At the same time, the public’s demand for structural change in many of the countries in the region is growing louder by the day. If the authorities fail to address popular concerns whose expression has already cost many lives, the Middle East remains ripe for more instability, violence and insecurity. It is these kinds of conditions that also provide the space for extremist groups, whether in the name of religion or other creeds, to become active. The two main extremist groups—al Qaeda and IS—that emerged in the conflict zones are still alive and kicking. They have franchised and extended their networks wherever they have found a power vacuum within an arena of conflict. In spite of the US claim of success against them, the two groups can be expected to maintain and possibly widen their operational capability as the old conflicts continue and new ones surface in the Middle East as an arena of frenemies.

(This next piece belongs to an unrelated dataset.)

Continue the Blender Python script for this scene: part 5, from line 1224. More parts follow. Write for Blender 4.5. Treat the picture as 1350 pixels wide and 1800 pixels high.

The outlook for the Middle East does not appear bright. Most of the conditions that have given rise to conflicts, extremism, public protests, insecurity and tensions have not been addressed. US-Iranian enmity, Iranian-Saudi rivalry and Iranian-Israeli hostility, proxy conflicts, and challenges by non-state actors—Islamic or otherwise—are set to be the major components of instability and insecurity across the Middle East in the coming years. The variable that could dramatically change the situation is a possible military confrontation between Iran and the United States or Iran and Israel or both at the same time. Such a scenario is conceivable only if a beleaguered Trump decides, under the pressure of impeachment, to go for a foreign-policy diversion. Otherwise, all parties are fully aware that a war could be very costly for them and could easily trigger a regional inferno that no one could control. Recognition of this fact undermines the reason for a war but does not free the region from being a source of boiling discomfort for its inhabitants and the international community. To shift the Middle East towards a paradigm of stability there is an urgent need for structural reform at the national level, regional cooperation, and world powers’ constructive engagement in pursuit of both. This may not come soon enough for the suffering people of the region.